A good friend turned 40 and had a birthday party the weekend after the election. Still reeling and in various stages of grief, but wanting something to distract us, we got dressed up and got babysitters and went to dance. When we walked in to the party the birthday hostess wrapped her arms around us and drunkenly, ebulliently said, “In here, Kamala won.” It was a titillating thought, a gift she so desperately wanted to offer us. Could we pretend for just a couple of hours, or was the pretending even sadder? There is nowhere Kamala won. Not in any alternate reality. This wasn’t a cosmic mistake. Trump was elected and he was going to be our president, again, this time with compliance from every corporate leader and talking head and Republican congressperson. We were done with resistance but no one had decided what we were supposed to do now. Refuse? Disobey? Defy?
I saw a friend near the DJ booth who is an active leader in the gun reform space. In between raising twins and working a full time job she goes to Trenton to advocate for common sense gun laws, works to pass a national assault weapons ban, organizes actions within our community, regularly shows up to protest and helps elect gun sense candidates. I walked up to her and shook my head, unsure, as we all were, of what to say.

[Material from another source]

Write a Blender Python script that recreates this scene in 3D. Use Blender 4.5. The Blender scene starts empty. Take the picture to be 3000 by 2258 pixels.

“I know,” she said. “I just keep wondering, is this the party before the end?”
I’m not sure when in my life the beginning actually ended. And I’m not sure when America’s beginning ended either. But I know now that they are both over.
I haven’t heard much about what comes between the end of the beginning and the beginning of the end. I wonder what Churchill would say happens then. But no matter where we are on that spectrum, one thing is for certain. This party - this mobilization to Chicago, this disinfecting my bathroom, this hugging my friend and dancing - is before the end.
It might not be the last party. We might not ever know when that one is.
But if we’re still here, it’s not over yet.
The little acid drip in my stomach is out of control. Up is down as it never was in 1984, because this is real. We have been watching this slow motion train wreck take place for eight years, and that is a lot of slow motion… more than enough time to stop it… but we couldn’t, could we? And now it has not only critical mass, but dreaded Velocity (capital V). Ugh. You are correct, we all have theories. Mine is pretty simple: the Kochs and their Kochtopus started buying people not only at the top, but more significantly, at the state & local level in the late 1970s and it is now a behemoth, only made worse by Citizens United and now Musk etal. We have been sold down the river… lock, stock & barrel. But.. Never ever quit or give up hope. And… Keep writing.